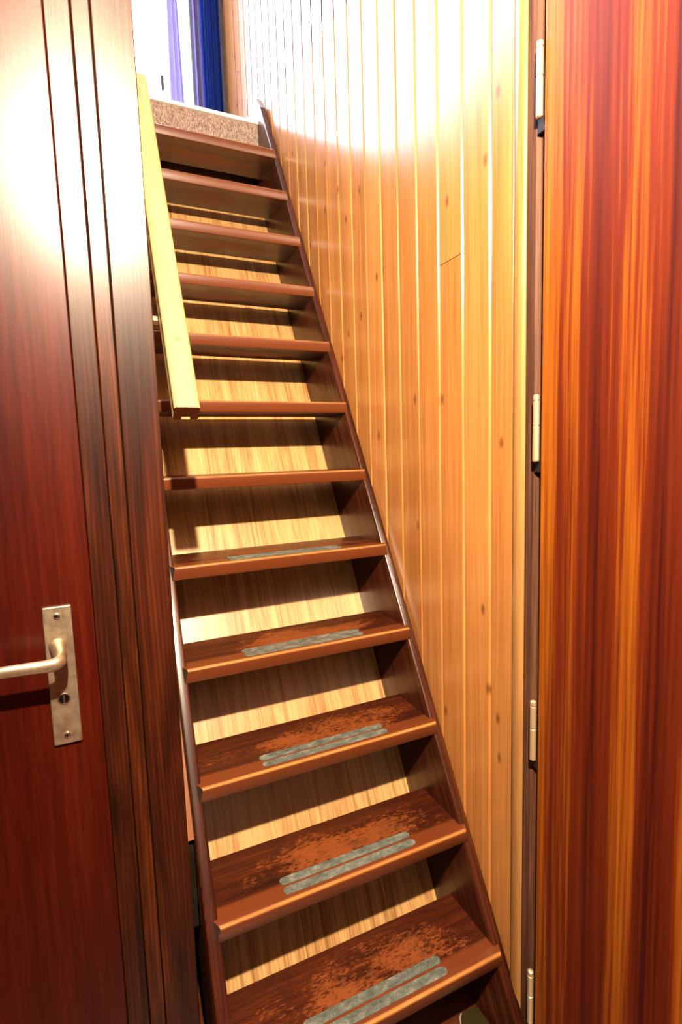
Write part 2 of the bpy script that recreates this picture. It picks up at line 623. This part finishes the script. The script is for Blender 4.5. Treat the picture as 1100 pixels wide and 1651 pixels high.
# baseboard at the stair head on the right wall
bm = bmesh.new()
prism(bm, [(1.428, UP + .047), (1.485, UP + .118), (2.2, UP + .118), (2.2, UP + .006), (1.405, UP + .006)], 'x', WX - .0155, WX)
struct('baseboard_right', bm, 'landing_edge', 'pale skirting board with a slanted end at the stair head', 'skirting board')

# ------------------------------------------------------------------ staircase
SX = (XL + XR) / 2
stair = empty('staircase', (SX, 0, FLOOR),
              'steep open-tread staircase of dark red-brown wood with a wood-look back panel', 'staircase')
base = Vector(stair.location)


def stair_part(name, bm, mats, loc, **kw):
    o = link(name, bm, mats, loc=Vector(loc) - base, **kw)
    o.parent = stair
    return o


# stringers (local y,z so that the grain runs up the board)
ANG = math.atan2(GO, RISE)
for x0, x1 in ((XL - .024, XL), (XR, XR + .024 - .0)):
    bm = bmesh.new()
    z0, z1 = FLOOR, 2.437
    fr = lambda z: FRONT + SLOPE * z
    pts = [(fr(z0), z0), (fr(z1), z1), (fr(z1) + .235, z1 + .0 if False else z1 + .02), (PANEL + SLOPE * 2.34, 2.34),
           (PANEL + SLOPE * z0, z0)]
    pts = [(fr(z0), z0), (fr(z1), z1), (fr(z1) + .04, z1), (fr(z1) + .06, 2.39), (PANEL + SLOPE * 2.33, 2.33), (PANEL + SLOPE * z0, z0)]
    fs = prism(bm, pts, 'x', x0, x1)
    es = [e for e in bm.edges if abs(e.verts[0].co.x - e.verts[1].co.x) < 1e-6
          and all(abs(v.co.y - fr(v.co.z)) < 1e-4 for v in e.verts)]
    bmesh.ops.bevel(bm, geom=es, offset=.005, segments=3, profile=.5, affect='EDGES')
    bmesh.ops.transform(bm, matrix=Matrix.Rotation(ANG, 4, 'X'), verts=bm.verts)
    o = stair_part('stringer', bm, 'stair_wood', (0, 0, 0), smooth=True)
    o.rotation_euler = (-ANG, 0, 0)

# inclined back panel behind the treads
bm = bmesh.new()
z0, z1 = FLOOR + .002, 2.335
prism(bm, [(PANEL + SLOPE * z0, z0), (PANEL + SLOPE * z1, z1), (PANEL + .012 + SLOPE * z1, z1), (PANEL + .012 + SLOPE * z0, z0)],
      'x', XL - .022, XR + .022)
bmesh.ops.transform(bm, matrix=Matrix.Rotation(ANG, 4, 'X'), verts=bm.verts)
o = stair_part('back_panel', bm, 'oak_panel', (0, 0, 0))
o.rotation_euler = (-ANG, 0, 0)
tag(o, 'light wood-grain back panel')

# treads
HW = (XR - XL) / 2


def tread_mesh():
    bm = bmesh.new()
    top = [(-HW, .172), (-HW, .032), (-HW - .004, .0255), (-HW - .0095, .0225), (-HW + .001, 0), (HW + .002, 0),
           (HW + .0125, .0225), (HW + .007, .0255), (HW, .032), (HW, .172)]
    t2 = .031
    bot = [(-HW, .172), (-HW, .032), (-HW - .004, .016), (-HW - .0085, .0065), (-HW - .0075, .0045), (HW + .0095, .0045),
           (HW + .0115, .0065), (HW + .007, .016), (HW, .032), (HW, .172)]
    a = [bm.verts.new((x, y, 0)) for x, y in top]
    b = [bm.verts.new((x, y, -t2)) for x, y in bot]
    n = len(a)
    bm.faces.new(a)
    bm.faces.new(b[::-1])
    for i in range(n):
        f = bm.faces.new((a[i], b[i], b[(i + 1) % n], a[(i + 1) % n]))
        if i in (3, 5):
            f.material_index = 1
    es = [e for e in bm.edges if (set(e.verts) == {a[4], a[5]})]
    es2 = [e for e in bm.edges if (set(e.verts) == {b[4], b[5]})]
    bmesh.ops.bevel(bm, geom=es, offset=.0065, segments=5, profile=.5, affect='EDGES')
    bmesh.ops.bevel(bm, geom=es2, offset=.0015, segments=2, profile=.5, affect='EDGES')
    return bm


def strip_mesh(y, w, x0, x1):
    bm = bmesh.new()
    pts = []
    r = w / 2
    for k in range(9):
        a = math.pi / 2 + math.pi * k / 8
        pts.append((x0 + r + r * math.cos(a), y + r * math.sin(a)))
    for k in range(9):
        a = -math.pi / 2 + math.pi * k / 8
        pts.append((x1 - r + r * math.cos(a), y + r * math.sin(a)))
    prism(bm, pts, 'z', 0, .0012)
    return bm


tread0 = stair_part('tread', tread_mesh(), ['tread_wood', 'end_grain'], (SX, 0, 0), smooth=True)
strips0 = []
for y, w_ in ((.0505, .019), (.0255, .019)):
    s = link('anti_slip_strip', strip_mesh(y, w_, -.145, .155), 'grit_tape', parent=tread0)
    s['label'] = 'grey gritty anti-slip strip'
    strips0.append(s)
for k in range(1, 12):
    t = tread0.copy()
    COL.objects.link(t)
    t.parent = stair
    t.location = Vector((SX, k * GO, k * RISE)) - base
    if k <= 4:
        for s in strips0:
            c = s.copy()
            COL.objects.link(c)
            c.parent = t

# ------------------------------------------------------------------ handrail
S = Vector((0, math.sin(ANG), math.cos(ANG)))       # up the slope
N = Vector((0, -math.cos(ANG), math.sin(ANG)))      # out of the slope, towards the hall
P0 = Vector((-.5315, .2335, 1.1385))                # top face centre at the lower end
rail = empty('handrail', (P0.x, P0.y, P0.z), 'pale pine handrail with a grooved underside on the left of the stairs', 'handrail')
RW, RH, GRW, GRD, RLEN = .0238, .040, .0085, .015, 1.0
c = .0055
prof = [(-RW + c, 0), (RW - c, 0), (RW - c * .3, -c * .3), (RW, -c), (RW - .0015, -.018), (RW - .0035, -.021), (RW - .0015, -.024),
        (RW, -RH + .004), (RW - .004, -RH), (GRW, -RH), (GRW, -RH + GRD), (-GRW, -RH + GRD), (-GRW, -RH), (-RW + .004, -RH),
        (-RW, -RH + .004), (-RW + .0015, -.024), (-RW + .0035, -.021), (-RW + .0015, -.018), (-RW, -c), (-RW + c * .3, -c * .3)]
# local frame: x across, y = N, z = along S
bm = bmesh.new()
fs = prism(bm, prof, 'z', 0, RLEN)
fs[0].material_index = 1
ROT = Matrix((Vector((1, 0, 0)), N, S)).transposed()   # columns x, N, S
if ROT.determinant() < 0:
    ROT = Matrix((Vector((-1, 0, 0)), N, S)).transposed()
RQ = ROT.to_euler()
r_ = link('rail', bm, ['rail_pine', 'rail_end'], parent=rail)
r_.rotation_euler = RQ
for d in (.157,):
    bm = bmesh.new()
    lathe(bm, [(.0045, -.004), (.0045, .0006), (.003, .001)], (0, 0, d), 'y', 14)
    q = link('screw_plug', bm, 'rail_end', parent=rail, smooth=True)
    q.rotation_euler = RQ
    tag(q, 'small brown round screw plug')
for d in (.265, .85):
    bm = bmesh.new()
    lathe(bm, [(.006, -.07), (.006, -RH + GRD - .001)], (0, 0, d), 'y', 10)
    sgn = 1 if ROT[0][0] > 0 else -1
    box(bm, -sgn * .064 if sgn > 0 else 0, 0 if sgn > 0 else .064, -.075, -.063, d - .006, d + .006)
    q = link('bracket', bm, 'hinge_metal', parent=rail)
    q.rotation_euler = RQ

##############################

> _Problem requirements_
Write the listing above out again exactly, dropping each image.

> _Response for this exercise_
Write part 2 of the bpy script that recreates this picture. It picks up at line 623. This part finishes the script. The script is for Blender 4.5. Treat the picture as 1100 pixels wide and 1651 pixels high.
# baseboard at the stair head on the right wall
bm = bmesh.new()
prism(bm, [(1.428, UP + .047), (1.485, UP + .118), (2.2, UP + .118), (2.2, UP + .006), (1.405, UP + .006)], 'x', WX - .0155, WX)
struct('baseboard_right', bm, 'landing_edge', 'pale skirting board with a slanted end at the stair head', 'skirting board')

# ------------------------------------------------------------------ staircase
SX = (XL + XR) / 2
stair = empty('staircase', (SX, 0, FLOOR),
              'steep open-tread staircase of dark red-brown wood with a wood-look back panel', 'staircase')
base = Vector(stair.location)


def stair_part(name, bm, mats, loc, **kw):
    o = link(name, bm, mats, loc=Vector(loc) - base, **kw)
    o.parent = stair
    return o


# stringers (local y,z so that the grain runs up the board)
ANG = math.atan2(GO, RISE)
for x0, x1 in ((XL - .024, XL), (XR, XR + .024 - .0)):
    bm = bmesh.new()
    z0, z1 = FLOOR, 2.437
    fr = lambda z: FRONT + SLOPE * z
    pts = [(fr(z0), z0), (fr(z1), z1), (fr(z1) + .235, z1 + .0 if False else z1 + .02), (PANEL + SLOPE * 2.34, 2.34),
           (PANEL + SLOPE * z0, z0)]
    pts = [(fr(z0), z0), (fr(z1), z1), (fr(z1) + .04, z1), (fr(z1) + .06, 2.39), (PANEL + SLOPE * 2.33, 2.33), (PANEL + SLOPE * z0, z0)]
    fs = prism(bm, pts, 'x', x0, x1)
    es = [e for e in bm.edges if abs(e.verts[0].co.x - e.verts[1].co.x) < 1e-6
          and all(abs(v.co.y - fr(v.co.z)) < 1e-4 for v in e.verts)]
    bmesh.ops.bevel(bm, geom=es, offset=.005, segments=3, profile=.5, affect='EDGES')
    bmesh.ops.transform(bm, matrix=Matrix.Rotation(ANG, 4, 'X'), verts=bm.verts)
    o = stair_part('stringer', bm, 'stair_wood', (0, 0, 0), smooth=True)
    o.rotation_euler = (-ANG, 0, 0)

# inclined back panel behind the treads
bm = bmesh.new()
z0, z1 = FLOOR + .002, 2.335
prism(bm, [(PANEL + SLOPE * z0, z0), (PANEL + SLOPE * z1, z1), (PANEL + .012 + SLOPE * z1, z1), (PANEL + .012 + SLOPE * z0, z0)],
      'x', XL - .022, XR + .022)
bmesh.ops.transform(bm, matrix=Matrix.Rotation(ANG, 4, 'X'), verts=bm.verts)
o = stair_part('back_panel', bm, 'oak_panel', (0, 0, 0))
o.rotation_euler = (-ANG, 0, 0)
tag(o, 'light wood-grain back panel')

# treads
HW = (XR - XL) / 2


def tread_mesh():
    bm = bmesh.new()
    top = [(-HW, .172), (-HW, .032), (-HW - .004, .0255), (-HW - .0095, .0225), (-HW + .001, 0), (HW + .002, 0),
           (HW + .0125, .0225), (HW + .007, .0255), (HW, .032), (HW, .172)]
    t2 = .031
    bot = [(-HW, .172), (-HW, .032), (-HW - .004, .016), (-HW - .0085, .0065), (-HW - .0075, .0045), (HW + .0095, .0045),
           (HW + .0115, .0065), (HW + .007, .016), (HW, .032), (HW, .172)]
    a = [bm.verts.new((x, y, 0)) for x, y in top]
    b = [bm.verts.new((x, y, -t2)) for x, y in bot]
    n = len(a)
    bm.faces.new(a)
    bm.faces.new(b[::-1])
    for i in range(n):
        f = bm.faces.new((a[i], b[i], b[(i + 1) % n], a[(i + 1) % n]))
        if i in (3, 5):
            f.material_index = 1
    es = [e for e in bm.edges if (set(e.verts) == {a[4], a[5]})]
    es2 = [e for e in bm.edges if (set(e.verts) == {b[4], b[5]})]
    bmesh.ops.bevel(bm, geom=es, offset=.0065, segments=5, profile=.5, affect='EDGES')
    bmesh.ops.bevel(bm, geom=es2, offset=.0015, segments=2, profile=.5, affect='EDGES')
    return bm


def strip_mesh(y, w, x0, x1):
    bm = bmesh.new()
    pts = []
    r = w / 2
    for k in range(9):
        a = math.pi / 2 + math.pi * k / 8
        pts.append((x0 + r + r * math.cos(a), y + r * math.sin(a)))
    for k in range(9):
        a = -math.pi / 2 + math.pi * k / 8
        pts.append((x1 - r + r * math.cos(a), y + r * math.sin(a)))
    prism(bm, pts, 'z', 0, .0012)
    return bm


tread0 = stair_part('tread', tread_mesh(), ['tread_wood', 'end_grain'], (SX, 0, 0), smooth=True)
strips0 = []
for y, w_ in ((.0505, .019), (.0255, .019)):
    s = link('anti_slip_strip', strip_mesh(y, w_, -.145, .155), 'grit_tape', parent=tread0)
    s['label'] = 'grey gritty anti-slip strip'
    strips0.append(s)
for k in range(1, 12):
    t = tread0.copy()
    COL.objects.link(t)
    t.parent = stair
    t.location = Vector((SX, k * GO, k * RISE)) - base
    if k <= 4:
        for s in strips0:
            c = s.copy()
            COL.objects.link(c)
            c.parent = t

# ------------------------------------------------------------------ handrail
S = Vector((0, math.sin(ANG), math.cos(ANG)))       # up the slope
N = Vector((0, -math.cos(ANG), math.sin(ANG)))      # out of the slope, towards the hall
P0 = Vector((-.5315, .2335, 1.1385))                # top face centre at the lower end
rail = empty('handrail', (P0.x, P0.y, P0.z), 'pale pine handrail with a grooved underside on the left of the stairs', 'handrail')
RW, RH, GRW, GRD, RLEN = .0238, .040, .0085, .015, 1.0
c = .0055
prof = [(-RW + c, 0), (RW - c, 0), (RW - c * .3, -c * .3), (RW, -c), (RW - .0015, -.018), (RW - .0035, -.021), (RW - .0015, -.024),
        (RW, -RH + .004), (RW - .004, -RH), (GRW, -RH), (GRW, -RH + GRD), (-GRW, -RH + GRD), (-GRW, -RH), (-RW + .004, -RH),
        (-RW, -RH + .004), (-RW + .0015, -.024), (-RW + .0035, -.021), (-RW + .0015, -.018), (-RW, -c), (-RW + c * .3, -c * .3)]
# local frame: x across, y = N, z = along S
bm = bmesh.new()
fs = prism(bm, prof, 'z', 0, RLEN)
fs[0].material_index = 1
ROT = Matrix((Vector((1, 0, 0)), N, S)).transposed()   # columns x, N, S
if ROT.determinant() < 0:
    ROT = Matrix((Vector((-1, 0, 0)), N, S)).transposed()
RQ = ROT.to_euler()
r_ = link('rail', bm, ['rail_pine', 'rail_end'], parent=rail)
r_.rotation_euler = RQ
for d in (.157,):
    bm = bmesh.new()
    lathe(bm, [(.0045, -.004), (.0045, .0006), (.003, .001)], (0, 0, d), 'y', 14)
    q = link('screw_plug', bm, 'rail_end', parent=rail, smooth=True)
    q.rotation_euler = RQ
    tag(q, 'small brown round screw plug')
for d in (.265, .85):
    bm = bmesh.new()
    lathe(bm, [(.006, -.07), (.006, -RH + GRD - .001)], (0, 0, d), 'y', 10)
    sgn = 1 if ROT[0][0] > 0 else -1
    box(bm, -sgn * .064 if sgn > 0 else 0, 0 if sgn > 0 else .064, -.075, -.063, d - .006, d + .006)
    q = link('bracket', bm, 'hinge_metal', parent=rail)
    q.rotation_euler = RQ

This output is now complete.